Örneklere baktığımızda neredeyse bütünüyle düz çağrışımla ve sözcüklerin bire bir sözlük anlamlarıyla yalnız bırakıldıklarını, dize içerisindeki diğer sözcüklerle ilişkilendirilerek bizi yeni bir “imge düzeyine”, yeni bir anlama taşımadığını görüyoruz.
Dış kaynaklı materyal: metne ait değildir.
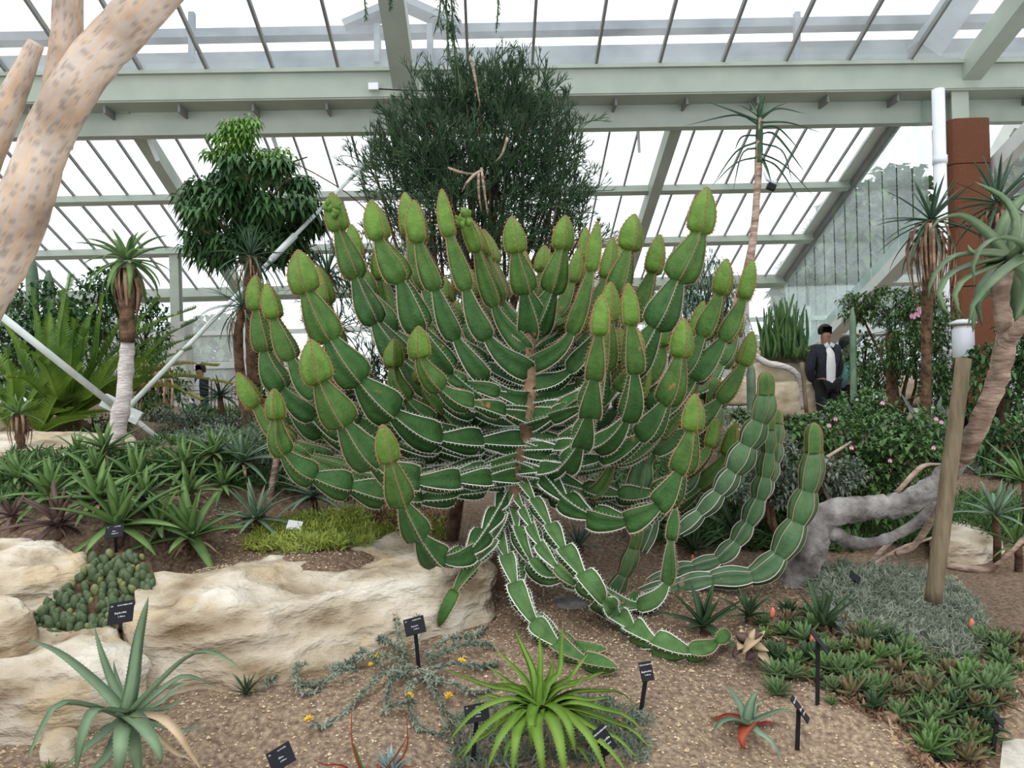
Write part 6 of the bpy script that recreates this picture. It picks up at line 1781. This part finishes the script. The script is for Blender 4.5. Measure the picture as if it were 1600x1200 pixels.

Hepimizin zamanında çok oynadığı çağrışım oyununu hatırlarsak, beşik dediğimizde zaten ilk aklımıza gelen şeylerdir, ninni, sallamak, küçük beden (bebek), sessizlik (uyuması lazım bebeğin), birer ses (ninniyi söyleyen anne ya da kimse), notalar (ninninin bir ezgisi olmalı) gibi… Oysa şiirden beklentimiz biraz da bize bildiklerimizden bilmediğimiz başka bir şey yapması değil mi?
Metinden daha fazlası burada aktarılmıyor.